É consultor de comunicação. Foi editor de "Dinheiro" e "Mundo".
Comissões de verdade
A Comissão Nacional da Verdade prestou bom serviço ao investigar, produzir e consolidar conhecimento sobre as graves violações aos direitos humanos durante a ditadura militar brasileira. Conhecer e reconhecer o mal é uma das melhores maneiras de contê-lo, e as Forças Armadas deveriam pedir desculpas pelos crimes cometidos, mesmo que anistiados.
Mas a pergunta que não deve calar é: por que tanto empenho em investigar as mortes de cerca de 500 pessoas e as torturas de outras muitas, imperdoáveis e inesquecíveis, e nenhum empenho em investigar milhares de mortes e torturas que acontecem de forma epidêmica no Brasil em pleno século 21?
A própria Comissão da Verdade levanta essas questões, mas difícil acreditar que traga consequência. A ditadura passou, a democracia se estabeleceu, mas vivemos uma outra guerra suja e brutal que mata mais de 50 mil brasileiros por ano e tortura, em instalações oficiais, sabe-se lá quantos mais.
Vivemos um colapso da segurança pública no país, com o crime cada vez mais organizado e disseminado, e é como se ninguém tivesse culpa.
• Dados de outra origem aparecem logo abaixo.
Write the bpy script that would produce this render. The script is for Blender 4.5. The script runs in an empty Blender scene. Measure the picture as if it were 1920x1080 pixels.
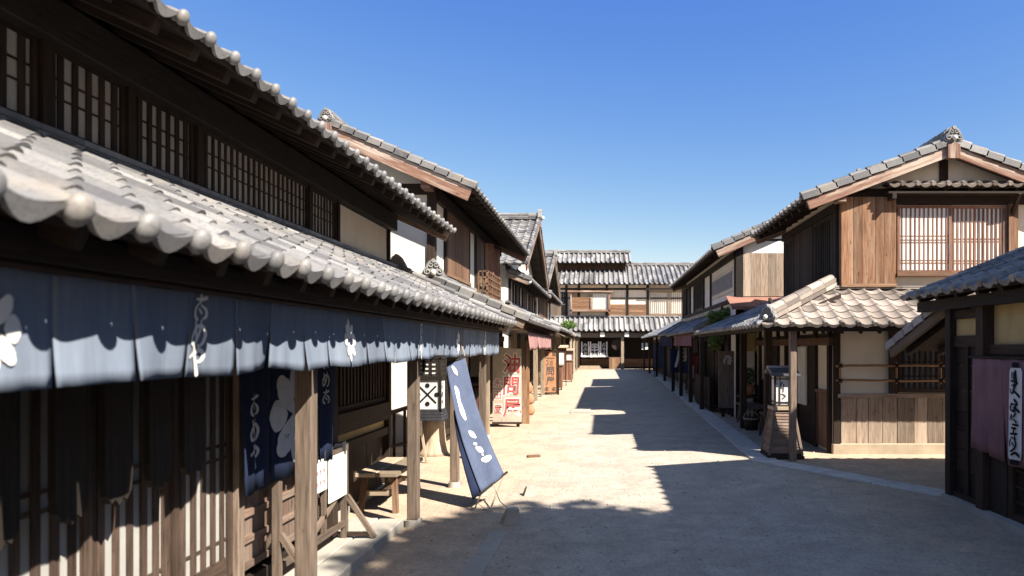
import bpy, bmesh, math, random
import numpy as np
from mathutils import Vector, Matrix
random.seed(11); np.random.seed(11)
SC = bpy.context.scene
COL = SC.collection
V3 = Vector
PI = math.pi

# ------------------------------------------------------------------ camera, sky, sun, exposure
cam_d = bpy.data.cameras.new("camera"); cam = bpy.data.objects.new("camera", cam_d); COL.objects.link(cam)
cam.location = (0, 0, 1.6); cam.rotation_euler = (PI/2, 0, 0)
cam_d.sensor_width = 36; cam_d.lens = 24.0
cam_d.shift_x = -170/1920; cam_d.shift_y = 110/1920
cam_d.clip_end = 2000
cam_d.dof.use_dof = True; cam_d.dof.focus_distance = 10.5; cam_d.dof.aperture_fstop = 2.2
SC.camera = cam

SUN = V3((1, -0.75, 1.21)).normalized()
W = bpy.data.worlds.new("World"); SC.world = W; W.use_nodes = True
nt = W.node_tree; bg = nt.nodes["Background"]
sky = nt.nodes.new("ShaderNodeTexSky"); sky.sky_type = 'NISHITA'; sky.sun_disc = False
sky.sun_elevation = math.asin(SUN.z); sky.sun_rotation = math.atan2(SUN.x, SUN.y)
sky.altitude = 400; sky.air_density = 1.0; sky.dust_density = 0.3; sky.ozone_density = 4.0
sk_s = nt.nodes.new("ShaderNodeSeparateColor"); sk_c = nt.nodes.new("ShaderNodeCombineColor"); nt.links.new(sky.outputs[0], sk_s.inputs[0])
for i, (g, k) in enumerate(((1.60, 0.50), (1.16, 0.61), (0.36, 2.05))):   # deepen the blue of the clear sky
    pw_ = nt.nodes.new("ShaderNodeMath"); pw_.operation = 'POWER'; pw_.inputs[1].default_value = g; nt.links.new(sk_s.outputs[i], pw_.inputs[0])
    ml_ = nt.nodes.new("ShaderNodeMath"); ml_.operation = 'MULTIPLY'; ml_.inputs[1].default_value = k; nt.links.new(pw_.outputs[0], ml_.inputs[0])
    nt.links.new(ml_.outputs[0], sk_c.inputs[i])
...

A presidente Dilma passou a eleição inteira dizendo que esse problema era dos Estados, e o governo paulista chegou a comemorar a desaceleração de ocorrências criminosas em São Paulo –sim, comemorou o fato de os crimes estarem subindo com menos velocidade que no mês anterior.
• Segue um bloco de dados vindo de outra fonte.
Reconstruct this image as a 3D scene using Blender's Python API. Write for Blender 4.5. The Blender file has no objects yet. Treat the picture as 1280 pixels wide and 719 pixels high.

O ministro da Justiça, Jose Eduardo Cardozo, disse em 2012 que preferia morrer a cumprir pena longa em cadeias brasileiras, que chamou corretamente de "escolas do crime", mas nada fez desde então para mudar essa barbárie, e novos criminosos seguem recebendo seus diplomas.
Tanto em São Paulo quanto no Rio, índices de criminalidade recrudescem. Em Estados do Nordeste, assassinatos tornaram-se epidêmicos. E, claro, a imensa maioria dos torturados e assassinados no Brasil é de pobres, muito menos protegidos que os ricos.
Um país que convive passivamente com esse nível de criminalidade e impunidade está longe do caminho do desenvolvimento. Especialistas de segurança falam em necessidade de mudar a legislação, as polícias, os presídios, mas nada de fato acontece.
Vários países do mundo já mostraram como é possível combater a violência com eficiência. Esse conhecimento acumulado de experiências efetivas combinado com o incremento espetacular de novas tecnologias nessa área indicam que é possível começar a vencer o crime.
Quem sabe agora que investigamos a fundo os crimes da ditadura militar do século passado, que mereciam essa lupa, teremos coragem de examinar com pelo menos a mesma profundidade os crimes cotidianos da democracia hoje e amanhã, tão imperdoáveis quanto aqueles e provocando muito mais vítimas.
Mais de 1 milhão de pessoas foram assassinadas no Brasil dos anos 1980 para cá, e o número segue crescendo. Se isso não merece uma nova e urgente comissão da verdade, estamos perdidos.